Balfour Beatty Rail is carrying out all the design and construction of the new sidings and connection to the main line, whilst Chunnel Group has carried out the siding preparation works within the main site. The overall length of the rail link is around 2.25km and in total 4.75km of new track will be provided.
The 104-acre site is undergoing redevelopment by Lafarge in association with the Councils of Kent and Gravesham. The linkage of the site to the main line represents another important step in the regeneration of Northfleet embankment.
Kishan nearing completion on new capacity 19 September 2011
India: The Rajkot-based Kishan group of companies will increase its cement making capacity by investing USD53-63m to set up a new cement plant, which is expected to be commissioned by the end of November 2011. The company already operates a mini cement plant and markets cement under the brand name of Kishan Cement.

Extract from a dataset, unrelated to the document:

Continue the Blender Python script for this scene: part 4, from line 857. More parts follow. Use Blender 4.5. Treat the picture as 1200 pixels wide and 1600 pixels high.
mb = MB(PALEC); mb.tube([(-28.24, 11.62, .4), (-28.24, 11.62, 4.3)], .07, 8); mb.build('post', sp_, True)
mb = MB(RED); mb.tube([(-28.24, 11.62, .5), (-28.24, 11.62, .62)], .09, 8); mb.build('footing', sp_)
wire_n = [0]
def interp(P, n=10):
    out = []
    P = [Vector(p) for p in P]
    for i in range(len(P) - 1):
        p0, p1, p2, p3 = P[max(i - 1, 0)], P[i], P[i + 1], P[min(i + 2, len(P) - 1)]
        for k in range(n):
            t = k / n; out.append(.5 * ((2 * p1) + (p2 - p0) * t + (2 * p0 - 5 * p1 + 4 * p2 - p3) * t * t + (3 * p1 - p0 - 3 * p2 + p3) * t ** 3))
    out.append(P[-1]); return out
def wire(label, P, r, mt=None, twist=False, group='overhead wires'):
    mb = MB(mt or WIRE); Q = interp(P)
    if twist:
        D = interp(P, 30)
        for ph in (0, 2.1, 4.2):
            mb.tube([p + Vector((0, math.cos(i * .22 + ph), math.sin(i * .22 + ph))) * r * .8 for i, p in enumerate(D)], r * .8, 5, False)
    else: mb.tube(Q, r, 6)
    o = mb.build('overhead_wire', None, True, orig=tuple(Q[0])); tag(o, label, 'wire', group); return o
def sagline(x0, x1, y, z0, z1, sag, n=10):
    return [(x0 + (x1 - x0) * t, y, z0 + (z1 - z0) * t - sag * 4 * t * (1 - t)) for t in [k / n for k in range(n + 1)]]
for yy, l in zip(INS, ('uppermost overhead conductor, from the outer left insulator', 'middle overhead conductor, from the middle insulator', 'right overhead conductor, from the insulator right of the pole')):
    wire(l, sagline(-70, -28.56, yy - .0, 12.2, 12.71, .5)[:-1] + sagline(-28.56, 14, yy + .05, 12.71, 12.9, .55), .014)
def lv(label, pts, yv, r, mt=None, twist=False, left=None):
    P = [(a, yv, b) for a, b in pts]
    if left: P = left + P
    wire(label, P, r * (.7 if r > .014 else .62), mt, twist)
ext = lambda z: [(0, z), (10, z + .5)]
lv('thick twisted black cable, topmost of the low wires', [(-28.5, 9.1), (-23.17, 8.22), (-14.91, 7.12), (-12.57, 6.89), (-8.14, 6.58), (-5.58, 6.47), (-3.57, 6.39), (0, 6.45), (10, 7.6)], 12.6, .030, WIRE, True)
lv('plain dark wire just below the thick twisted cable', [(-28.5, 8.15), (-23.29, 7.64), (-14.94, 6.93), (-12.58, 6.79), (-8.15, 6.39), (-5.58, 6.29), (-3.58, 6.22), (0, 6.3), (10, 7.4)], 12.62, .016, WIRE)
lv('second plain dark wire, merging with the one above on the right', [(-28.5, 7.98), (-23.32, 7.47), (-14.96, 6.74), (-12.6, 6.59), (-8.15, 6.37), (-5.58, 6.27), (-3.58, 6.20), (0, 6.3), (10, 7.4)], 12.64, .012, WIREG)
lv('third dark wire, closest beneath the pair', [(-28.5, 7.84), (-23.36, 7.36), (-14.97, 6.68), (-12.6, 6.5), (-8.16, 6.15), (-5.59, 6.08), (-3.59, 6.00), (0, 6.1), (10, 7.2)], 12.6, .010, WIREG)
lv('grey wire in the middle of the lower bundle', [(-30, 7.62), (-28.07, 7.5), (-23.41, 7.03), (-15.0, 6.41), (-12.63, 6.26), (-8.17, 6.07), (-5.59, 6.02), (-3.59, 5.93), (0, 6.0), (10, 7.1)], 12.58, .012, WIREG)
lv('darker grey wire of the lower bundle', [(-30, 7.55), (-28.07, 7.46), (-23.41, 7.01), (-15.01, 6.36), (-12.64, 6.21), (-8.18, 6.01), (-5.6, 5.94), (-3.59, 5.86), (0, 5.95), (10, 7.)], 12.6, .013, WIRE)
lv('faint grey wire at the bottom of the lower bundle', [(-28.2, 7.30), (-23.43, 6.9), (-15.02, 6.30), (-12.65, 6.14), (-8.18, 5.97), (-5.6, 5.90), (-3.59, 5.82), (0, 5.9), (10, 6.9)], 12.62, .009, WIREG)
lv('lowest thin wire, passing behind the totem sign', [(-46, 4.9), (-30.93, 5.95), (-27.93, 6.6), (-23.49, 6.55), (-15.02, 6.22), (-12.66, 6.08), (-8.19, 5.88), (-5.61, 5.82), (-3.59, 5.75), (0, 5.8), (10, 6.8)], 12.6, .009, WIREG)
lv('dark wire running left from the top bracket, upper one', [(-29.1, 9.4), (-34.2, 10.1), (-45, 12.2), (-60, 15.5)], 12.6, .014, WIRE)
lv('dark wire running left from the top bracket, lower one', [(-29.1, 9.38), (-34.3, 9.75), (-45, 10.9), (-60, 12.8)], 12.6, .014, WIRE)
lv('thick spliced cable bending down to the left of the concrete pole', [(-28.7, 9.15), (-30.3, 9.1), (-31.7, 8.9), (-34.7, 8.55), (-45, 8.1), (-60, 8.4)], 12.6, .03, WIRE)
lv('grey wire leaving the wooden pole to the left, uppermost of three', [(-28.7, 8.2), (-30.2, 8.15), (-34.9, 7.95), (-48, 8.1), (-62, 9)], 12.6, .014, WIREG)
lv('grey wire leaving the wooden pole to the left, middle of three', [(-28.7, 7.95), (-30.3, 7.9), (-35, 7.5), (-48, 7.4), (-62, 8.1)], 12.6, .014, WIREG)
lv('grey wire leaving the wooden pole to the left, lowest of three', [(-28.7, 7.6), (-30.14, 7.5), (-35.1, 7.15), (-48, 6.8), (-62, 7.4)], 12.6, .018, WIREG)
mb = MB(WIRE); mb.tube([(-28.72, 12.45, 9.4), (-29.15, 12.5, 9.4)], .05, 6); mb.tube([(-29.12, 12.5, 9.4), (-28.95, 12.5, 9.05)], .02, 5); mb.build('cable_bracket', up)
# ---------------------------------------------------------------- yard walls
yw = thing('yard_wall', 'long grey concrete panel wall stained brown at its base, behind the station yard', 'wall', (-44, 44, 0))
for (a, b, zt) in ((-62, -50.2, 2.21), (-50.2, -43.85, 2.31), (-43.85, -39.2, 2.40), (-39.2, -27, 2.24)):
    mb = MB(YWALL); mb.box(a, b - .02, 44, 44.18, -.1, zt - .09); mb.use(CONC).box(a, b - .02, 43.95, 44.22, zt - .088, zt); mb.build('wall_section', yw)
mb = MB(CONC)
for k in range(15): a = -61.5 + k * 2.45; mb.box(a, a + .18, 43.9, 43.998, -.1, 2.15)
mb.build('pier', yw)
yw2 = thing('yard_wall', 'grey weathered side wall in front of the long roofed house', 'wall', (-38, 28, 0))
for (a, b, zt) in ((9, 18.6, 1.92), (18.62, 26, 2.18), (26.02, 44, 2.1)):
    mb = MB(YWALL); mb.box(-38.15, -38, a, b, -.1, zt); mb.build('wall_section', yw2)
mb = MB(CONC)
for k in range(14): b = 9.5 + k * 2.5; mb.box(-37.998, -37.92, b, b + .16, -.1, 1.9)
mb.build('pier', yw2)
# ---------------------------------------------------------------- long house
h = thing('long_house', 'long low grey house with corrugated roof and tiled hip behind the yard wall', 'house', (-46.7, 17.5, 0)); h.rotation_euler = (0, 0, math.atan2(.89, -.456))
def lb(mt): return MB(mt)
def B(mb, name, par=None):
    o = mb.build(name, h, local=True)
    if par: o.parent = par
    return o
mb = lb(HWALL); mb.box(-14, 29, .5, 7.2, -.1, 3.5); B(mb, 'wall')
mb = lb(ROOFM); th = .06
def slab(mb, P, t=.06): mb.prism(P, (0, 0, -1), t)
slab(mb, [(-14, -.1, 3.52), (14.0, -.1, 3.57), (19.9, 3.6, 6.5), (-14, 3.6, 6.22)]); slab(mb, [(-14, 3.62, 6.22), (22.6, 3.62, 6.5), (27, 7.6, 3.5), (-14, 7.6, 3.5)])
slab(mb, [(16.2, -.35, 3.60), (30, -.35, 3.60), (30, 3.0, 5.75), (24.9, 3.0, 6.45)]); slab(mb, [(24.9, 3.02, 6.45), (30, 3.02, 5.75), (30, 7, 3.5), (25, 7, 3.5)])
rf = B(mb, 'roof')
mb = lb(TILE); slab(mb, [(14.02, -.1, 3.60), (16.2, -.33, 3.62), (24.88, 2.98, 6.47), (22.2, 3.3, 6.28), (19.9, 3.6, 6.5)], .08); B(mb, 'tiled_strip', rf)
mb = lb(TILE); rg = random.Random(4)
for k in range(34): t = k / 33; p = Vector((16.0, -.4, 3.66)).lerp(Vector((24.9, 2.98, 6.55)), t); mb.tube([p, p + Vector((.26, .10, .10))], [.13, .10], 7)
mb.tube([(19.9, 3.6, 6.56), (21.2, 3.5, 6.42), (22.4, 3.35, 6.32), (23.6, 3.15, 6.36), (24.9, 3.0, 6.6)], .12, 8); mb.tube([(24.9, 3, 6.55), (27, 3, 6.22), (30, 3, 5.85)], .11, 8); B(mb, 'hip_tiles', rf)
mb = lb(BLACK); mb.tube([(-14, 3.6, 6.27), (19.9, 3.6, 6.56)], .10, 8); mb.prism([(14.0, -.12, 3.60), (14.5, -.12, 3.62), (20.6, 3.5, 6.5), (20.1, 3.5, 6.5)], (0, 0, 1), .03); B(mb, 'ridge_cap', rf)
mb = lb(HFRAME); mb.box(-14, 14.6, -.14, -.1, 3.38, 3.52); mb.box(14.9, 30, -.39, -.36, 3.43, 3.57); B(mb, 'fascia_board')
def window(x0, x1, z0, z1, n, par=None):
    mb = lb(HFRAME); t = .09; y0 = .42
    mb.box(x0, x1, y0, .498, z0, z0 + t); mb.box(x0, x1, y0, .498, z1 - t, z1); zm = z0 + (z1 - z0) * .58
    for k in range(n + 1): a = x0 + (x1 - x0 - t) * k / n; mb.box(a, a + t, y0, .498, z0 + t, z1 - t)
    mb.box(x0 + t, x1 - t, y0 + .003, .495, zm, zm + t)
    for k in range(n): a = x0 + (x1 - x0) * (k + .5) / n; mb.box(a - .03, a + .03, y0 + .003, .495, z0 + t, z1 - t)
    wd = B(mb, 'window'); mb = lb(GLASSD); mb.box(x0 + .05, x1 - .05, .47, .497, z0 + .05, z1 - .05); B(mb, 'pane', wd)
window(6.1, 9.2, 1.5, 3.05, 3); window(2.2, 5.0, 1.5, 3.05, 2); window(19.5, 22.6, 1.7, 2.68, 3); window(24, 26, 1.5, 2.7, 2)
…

For the major cement plant, the Kishan group has formed a new company under the name of 'Hi-Bond Cement India Private Limited.' The group's director, Rajan Vadaliya Vadalia, who also heads the cement plant project, said that the production capacity of new cement plant would be 0.9Mt/yr, with the potential for further expansion in the future. Vadalia added that production would continue at the 0.2Mt/yr mini cement plant.
"The Kishan brand will help us to get new business because it has already a well known name," said Vadaliya. The company is focusing on Gujarat, Maharashtra, Rajasthan and some parts of Madhya Pradesh for marketing.
"Logistically it is costly to cater to the pan-India market, hence we are focusing on markets in western India. Meanwhile, we are also looking at export opportunities and our team is working on various options for exports," he said. He also reported that the machinery for the new cement plant was being imported by a well-known Danish company.